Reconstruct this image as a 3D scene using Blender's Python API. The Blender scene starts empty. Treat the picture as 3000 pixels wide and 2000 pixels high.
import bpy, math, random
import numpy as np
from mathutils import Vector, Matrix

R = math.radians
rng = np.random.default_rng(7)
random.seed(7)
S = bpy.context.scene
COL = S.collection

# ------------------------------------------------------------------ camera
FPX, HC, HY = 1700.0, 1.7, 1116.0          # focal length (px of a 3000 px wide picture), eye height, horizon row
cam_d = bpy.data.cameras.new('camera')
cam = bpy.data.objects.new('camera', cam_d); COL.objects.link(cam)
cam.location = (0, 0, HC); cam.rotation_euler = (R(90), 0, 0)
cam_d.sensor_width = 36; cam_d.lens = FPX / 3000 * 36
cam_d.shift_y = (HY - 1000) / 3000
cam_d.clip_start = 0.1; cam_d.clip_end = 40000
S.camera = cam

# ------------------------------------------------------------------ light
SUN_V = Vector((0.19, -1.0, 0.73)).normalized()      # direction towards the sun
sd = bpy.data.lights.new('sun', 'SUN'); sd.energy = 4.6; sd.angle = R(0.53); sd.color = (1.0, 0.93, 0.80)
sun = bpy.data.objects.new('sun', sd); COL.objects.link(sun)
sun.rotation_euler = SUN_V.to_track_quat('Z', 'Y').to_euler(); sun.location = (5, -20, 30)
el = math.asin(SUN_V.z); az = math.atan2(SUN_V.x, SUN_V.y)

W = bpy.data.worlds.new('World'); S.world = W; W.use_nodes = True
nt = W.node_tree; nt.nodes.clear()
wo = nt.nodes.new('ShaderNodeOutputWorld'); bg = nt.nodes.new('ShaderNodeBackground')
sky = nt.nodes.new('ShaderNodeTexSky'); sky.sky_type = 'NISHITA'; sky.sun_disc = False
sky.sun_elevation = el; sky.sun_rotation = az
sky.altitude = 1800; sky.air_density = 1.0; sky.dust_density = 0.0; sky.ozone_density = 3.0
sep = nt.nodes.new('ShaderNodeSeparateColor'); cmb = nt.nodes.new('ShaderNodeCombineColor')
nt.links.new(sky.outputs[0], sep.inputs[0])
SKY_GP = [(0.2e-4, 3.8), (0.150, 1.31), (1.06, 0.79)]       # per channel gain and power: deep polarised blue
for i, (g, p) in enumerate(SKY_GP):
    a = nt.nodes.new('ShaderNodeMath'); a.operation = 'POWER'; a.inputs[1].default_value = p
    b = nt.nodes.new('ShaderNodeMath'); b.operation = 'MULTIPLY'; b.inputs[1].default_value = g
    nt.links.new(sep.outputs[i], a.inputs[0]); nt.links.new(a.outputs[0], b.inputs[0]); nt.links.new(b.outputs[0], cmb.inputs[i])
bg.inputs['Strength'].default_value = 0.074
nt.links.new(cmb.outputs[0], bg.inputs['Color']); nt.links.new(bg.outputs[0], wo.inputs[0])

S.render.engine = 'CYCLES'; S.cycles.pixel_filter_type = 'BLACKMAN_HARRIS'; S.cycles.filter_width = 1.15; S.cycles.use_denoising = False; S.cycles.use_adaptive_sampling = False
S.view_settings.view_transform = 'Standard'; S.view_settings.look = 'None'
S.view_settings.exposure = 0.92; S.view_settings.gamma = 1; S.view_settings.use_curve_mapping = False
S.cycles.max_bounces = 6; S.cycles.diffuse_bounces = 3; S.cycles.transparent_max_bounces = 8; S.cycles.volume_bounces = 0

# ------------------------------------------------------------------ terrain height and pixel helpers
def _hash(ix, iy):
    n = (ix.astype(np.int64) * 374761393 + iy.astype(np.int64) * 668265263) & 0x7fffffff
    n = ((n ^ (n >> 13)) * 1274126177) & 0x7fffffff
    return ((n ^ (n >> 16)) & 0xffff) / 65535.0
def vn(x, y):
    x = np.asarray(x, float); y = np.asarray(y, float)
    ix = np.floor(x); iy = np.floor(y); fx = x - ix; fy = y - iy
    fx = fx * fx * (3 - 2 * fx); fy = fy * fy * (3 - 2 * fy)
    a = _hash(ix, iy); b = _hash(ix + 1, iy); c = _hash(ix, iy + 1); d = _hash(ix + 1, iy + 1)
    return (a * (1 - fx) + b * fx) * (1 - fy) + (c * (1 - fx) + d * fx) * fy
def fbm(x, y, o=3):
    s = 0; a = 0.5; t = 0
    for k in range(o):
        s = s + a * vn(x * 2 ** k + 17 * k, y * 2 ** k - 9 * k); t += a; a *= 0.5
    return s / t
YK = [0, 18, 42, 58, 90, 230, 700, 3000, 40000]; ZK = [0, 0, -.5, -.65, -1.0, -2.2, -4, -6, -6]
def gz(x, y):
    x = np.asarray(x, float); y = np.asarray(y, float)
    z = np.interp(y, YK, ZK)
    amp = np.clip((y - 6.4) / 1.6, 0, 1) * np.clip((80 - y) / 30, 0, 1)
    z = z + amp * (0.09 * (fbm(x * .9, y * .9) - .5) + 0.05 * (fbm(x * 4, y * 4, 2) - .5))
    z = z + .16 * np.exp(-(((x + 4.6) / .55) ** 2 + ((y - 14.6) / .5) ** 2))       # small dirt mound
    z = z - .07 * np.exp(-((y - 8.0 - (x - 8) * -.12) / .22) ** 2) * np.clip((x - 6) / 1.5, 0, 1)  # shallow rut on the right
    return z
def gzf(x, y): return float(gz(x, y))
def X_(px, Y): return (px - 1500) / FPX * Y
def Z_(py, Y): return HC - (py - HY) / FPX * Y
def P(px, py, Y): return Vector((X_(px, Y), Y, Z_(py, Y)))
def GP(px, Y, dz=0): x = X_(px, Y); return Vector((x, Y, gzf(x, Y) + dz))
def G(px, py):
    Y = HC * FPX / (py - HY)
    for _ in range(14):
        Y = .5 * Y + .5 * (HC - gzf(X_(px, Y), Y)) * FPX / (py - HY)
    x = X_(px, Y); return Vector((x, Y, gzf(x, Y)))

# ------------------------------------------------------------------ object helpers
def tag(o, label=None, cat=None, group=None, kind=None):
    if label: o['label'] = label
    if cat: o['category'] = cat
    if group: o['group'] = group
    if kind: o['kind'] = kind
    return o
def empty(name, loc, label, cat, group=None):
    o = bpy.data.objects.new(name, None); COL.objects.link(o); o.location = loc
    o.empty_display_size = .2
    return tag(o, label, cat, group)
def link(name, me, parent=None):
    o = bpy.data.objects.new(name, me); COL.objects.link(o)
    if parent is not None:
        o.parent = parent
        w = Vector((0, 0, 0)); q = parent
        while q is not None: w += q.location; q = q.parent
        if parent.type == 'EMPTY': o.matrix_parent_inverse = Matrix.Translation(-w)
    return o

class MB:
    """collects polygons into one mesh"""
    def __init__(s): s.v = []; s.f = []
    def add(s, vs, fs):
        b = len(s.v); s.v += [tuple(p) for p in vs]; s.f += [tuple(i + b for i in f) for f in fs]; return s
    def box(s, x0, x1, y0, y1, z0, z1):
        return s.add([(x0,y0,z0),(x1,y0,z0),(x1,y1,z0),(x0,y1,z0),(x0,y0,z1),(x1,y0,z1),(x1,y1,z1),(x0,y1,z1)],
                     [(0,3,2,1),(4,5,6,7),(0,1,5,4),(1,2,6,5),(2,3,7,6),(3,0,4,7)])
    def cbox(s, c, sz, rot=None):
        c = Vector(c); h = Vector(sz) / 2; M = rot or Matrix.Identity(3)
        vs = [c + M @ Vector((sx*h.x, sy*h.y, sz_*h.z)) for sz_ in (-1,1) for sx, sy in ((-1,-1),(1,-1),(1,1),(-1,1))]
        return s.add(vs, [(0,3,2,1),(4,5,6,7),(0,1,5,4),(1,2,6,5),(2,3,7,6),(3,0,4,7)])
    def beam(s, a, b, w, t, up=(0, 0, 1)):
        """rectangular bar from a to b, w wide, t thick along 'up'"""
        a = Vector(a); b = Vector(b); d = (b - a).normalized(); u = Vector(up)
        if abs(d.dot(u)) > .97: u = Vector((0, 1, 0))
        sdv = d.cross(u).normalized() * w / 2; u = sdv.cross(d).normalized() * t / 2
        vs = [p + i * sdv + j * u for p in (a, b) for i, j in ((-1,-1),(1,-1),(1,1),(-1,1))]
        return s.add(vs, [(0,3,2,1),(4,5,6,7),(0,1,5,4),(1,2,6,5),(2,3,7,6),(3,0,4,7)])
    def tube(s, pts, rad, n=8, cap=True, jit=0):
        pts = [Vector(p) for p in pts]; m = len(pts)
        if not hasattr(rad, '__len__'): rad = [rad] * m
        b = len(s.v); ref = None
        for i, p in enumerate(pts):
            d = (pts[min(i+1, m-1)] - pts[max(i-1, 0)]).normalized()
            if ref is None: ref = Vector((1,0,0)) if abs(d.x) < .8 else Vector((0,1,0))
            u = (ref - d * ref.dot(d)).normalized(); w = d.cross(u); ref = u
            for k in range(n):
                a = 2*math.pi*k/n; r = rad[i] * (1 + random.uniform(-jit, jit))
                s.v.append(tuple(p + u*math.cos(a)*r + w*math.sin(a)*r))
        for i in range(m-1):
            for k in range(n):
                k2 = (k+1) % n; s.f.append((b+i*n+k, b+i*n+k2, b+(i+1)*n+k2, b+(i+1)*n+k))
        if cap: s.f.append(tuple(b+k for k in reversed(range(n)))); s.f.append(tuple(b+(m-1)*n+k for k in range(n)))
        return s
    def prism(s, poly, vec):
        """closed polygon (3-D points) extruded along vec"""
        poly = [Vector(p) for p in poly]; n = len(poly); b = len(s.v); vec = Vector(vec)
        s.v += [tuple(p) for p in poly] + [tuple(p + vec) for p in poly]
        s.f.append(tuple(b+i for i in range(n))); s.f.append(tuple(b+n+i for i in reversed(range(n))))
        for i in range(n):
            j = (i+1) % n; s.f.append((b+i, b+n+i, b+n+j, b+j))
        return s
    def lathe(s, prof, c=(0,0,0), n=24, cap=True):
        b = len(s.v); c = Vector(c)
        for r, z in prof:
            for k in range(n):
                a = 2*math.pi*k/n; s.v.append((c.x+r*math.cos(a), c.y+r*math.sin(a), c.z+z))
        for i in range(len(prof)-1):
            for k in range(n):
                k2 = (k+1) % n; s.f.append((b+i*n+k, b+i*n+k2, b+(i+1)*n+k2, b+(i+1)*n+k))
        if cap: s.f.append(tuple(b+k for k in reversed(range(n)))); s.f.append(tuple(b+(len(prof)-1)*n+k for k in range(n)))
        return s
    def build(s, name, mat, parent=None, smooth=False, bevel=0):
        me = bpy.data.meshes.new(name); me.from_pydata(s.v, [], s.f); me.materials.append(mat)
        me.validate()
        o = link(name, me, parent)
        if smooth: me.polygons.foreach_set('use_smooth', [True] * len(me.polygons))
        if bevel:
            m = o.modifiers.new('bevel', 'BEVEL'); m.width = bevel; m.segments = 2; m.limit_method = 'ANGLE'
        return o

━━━

**Problem**
Using the data above, restate word for word the lines from its opening line through the line that contains "COL = S.collection", and no more.

**Written answer**
Reconstruct this image as a 3D scene using Blender's Python API. The Blender scene starts empty. Treat the picture as 3000 pixels wide and 2000 pixels high.
import bpy, math, random
import numpy as np
from mathutils import Vector, Matrix

R = math.radians
rng = np.random.default_rng(7)
random.seed(7)
S = bpy.context.scene
COL = S.collection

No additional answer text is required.